Stolen Focus doesn’t spend any time engaging with anti-tech sentiment. The logic is that we could have our smartphones and everything would be good if everyone would just design their software to be better. As my Apple Watch demonstrates that’s just not true. If you’re getting any sort of message over a wireless network, either you have notifications or you have intermittent rewards. It’s an intrinsic property of how we have to interact with communications technology. This creates addictive or distracting elements, no matter how boring the software actually is.
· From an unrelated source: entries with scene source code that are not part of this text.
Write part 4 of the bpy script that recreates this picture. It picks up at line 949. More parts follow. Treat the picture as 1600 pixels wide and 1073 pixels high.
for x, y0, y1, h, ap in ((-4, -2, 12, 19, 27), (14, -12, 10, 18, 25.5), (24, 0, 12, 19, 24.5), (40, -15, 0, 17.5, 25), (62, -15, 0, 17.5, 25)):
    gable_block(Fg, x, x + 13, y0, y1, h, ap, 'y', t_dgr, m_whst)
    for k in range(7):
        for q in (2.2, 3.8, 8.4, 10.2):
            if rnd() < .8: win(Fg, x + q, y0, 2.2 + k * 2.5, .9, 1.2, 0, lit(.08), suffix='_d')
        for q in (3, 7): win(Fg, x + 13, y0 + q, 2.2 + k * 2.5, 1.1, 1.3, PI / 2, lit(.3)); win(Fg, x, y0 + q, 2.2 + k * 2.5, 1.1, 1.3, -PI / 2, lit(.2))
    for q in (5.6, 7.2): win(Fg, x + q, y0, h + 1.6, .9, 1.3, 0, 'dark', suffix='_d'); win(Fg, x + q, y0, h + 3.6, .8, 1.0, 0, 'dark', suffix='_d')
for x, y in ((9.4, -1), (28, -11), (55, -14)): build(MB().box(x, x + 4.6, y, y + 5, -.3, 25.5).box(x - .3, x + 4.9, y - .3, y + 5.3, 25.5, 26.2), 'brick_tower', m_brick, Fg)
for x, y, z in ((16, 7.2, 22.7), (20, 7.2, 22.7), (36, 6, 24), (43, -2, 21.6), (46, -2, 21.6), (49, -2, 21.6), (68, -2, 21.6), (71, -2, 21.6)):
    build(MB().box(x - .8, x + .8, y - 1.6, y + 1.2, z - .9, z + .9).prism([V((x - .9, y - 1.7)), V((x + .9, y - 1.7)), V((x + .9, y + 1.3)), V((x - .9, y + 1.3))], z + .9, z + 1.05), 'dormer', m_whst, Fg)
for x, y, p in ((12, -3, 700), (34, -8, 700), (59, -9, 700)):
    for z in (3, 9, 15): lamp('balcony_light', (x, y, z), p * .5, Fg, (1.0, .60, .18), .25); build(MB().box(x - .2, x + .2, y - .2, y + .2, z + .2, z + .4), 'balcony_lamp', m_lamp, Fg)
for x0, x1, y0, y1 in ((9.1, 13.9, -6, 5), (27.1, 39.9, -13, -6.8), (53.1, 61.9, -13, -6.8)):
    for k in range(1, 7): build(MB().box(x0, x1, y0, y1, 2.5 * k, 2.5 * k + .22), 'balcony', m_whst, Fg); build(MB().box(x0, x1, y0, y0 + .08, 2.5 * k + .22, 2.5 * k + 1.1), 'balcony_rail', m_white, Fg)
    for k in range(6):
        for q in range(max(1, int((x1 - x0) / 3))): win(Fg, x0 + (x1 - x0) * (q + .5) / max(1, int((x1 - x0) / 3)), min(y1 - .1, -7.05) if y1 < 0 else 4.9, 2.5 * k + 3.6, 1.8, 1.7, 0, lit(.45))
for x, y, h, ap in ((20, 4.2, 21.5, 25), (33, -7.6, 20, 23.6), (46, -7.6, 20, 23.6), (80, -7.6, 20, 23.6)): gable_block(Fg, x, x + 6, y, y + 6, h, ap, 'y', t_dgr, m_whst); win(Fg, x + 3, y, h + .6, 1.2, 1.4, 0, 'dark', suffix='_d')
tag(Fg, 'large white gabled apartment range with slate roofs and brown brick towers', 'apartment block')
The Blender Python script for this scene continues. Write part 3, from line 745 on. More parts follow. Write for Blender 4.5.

Someone who decides (on a permanent basis) not to have a smartphone has avoided the problem quite comprehensively. Yes they might lose some convenience, but rearchitecting the global economy is also going to entail some loss of convenience so maybe it deserves some thought? I wonder if these kinds of people didn’t show up in the book just because they’re so frustratingly smug. They’re a walking demonstration that individual control is actually possible, and it wouldn’t help the argument that the government needs to own Facebook.

The idea that smartphones were basically a mistake isn’t a mainstream one, and not one that I actually expected Hari to reach for. However at the end of the book he starts talking about stopping infinite growth of the economy, which should raise serious questions about how much smartphone technology we humans should be making anyway. To be fair there isn’t really space for this discussion in Stolen Focus. Perhaps we can look forward to a sequel called Focus During Degrowth or something like that?

So if I’m so smart, what would I do about the damn phones? In short, I think the problem will eventually take care of itself. If you’re worried, this is what I reckon we should do:

  • Research and document the hell out of technological harm, specifically what it does to our attention and mental health.
  • Take all available individual measures to engage with technology with intent and to support the things in our lives that matter.
  • Change the culture.

I don’t think we’re far away from a substantial hipster culture that eschews all digital technology. Of course, hipsters aren’t the mainstream by definition but there’s enough cultural exchange that within a few years I expect it to become uncool in many quarters to take out your phone in a social situation, just like it was when mobile phones were new.

The evidence is also accumulating that smartphones and social media are harming our kids. If there’s anything in this world that will provoke a reaction, it’s a health risk to kids. Increasing numbers of schools and towns are agreeing not to let their kids have smartphones until a particular age and I think this trend will accelerate. This process is nothing special—it’s society catching up with scientific research.

As adults we should be very aware of our relationship with our hardware, software and services and actually think about how much time we spend, just like any other potentially addictive activity that we have to navigate when living in a liberal democracy.

It’s a good book. It’s a big problem. But let’s not spend taxpayer money on Facebook, for goodness’ sake.


  1. To their credit they made a half-hearted attempt to convince me to join, knowing that I wouldn’t. I looked up how it worked on Wikipedia and politely declined. 

  2. I would readily apply different rules to children. 

  3. I’m aware this is properly called the fediverse, along with the identica, GNU social, pleroma, etc. 

  4. I offer no sources for this observation but it has been sad to watch the Twitter Mindset take hold in people I care about. The bile and tribal thinking seeps in deep, then begins to show up in different social contexts. Yes, on both the political left and right. 

  5. If it sounds like I’m projecting, yes indeedy. I may have little love for social media at the moment but I’ve written plenty of favourable things about fedi in the past.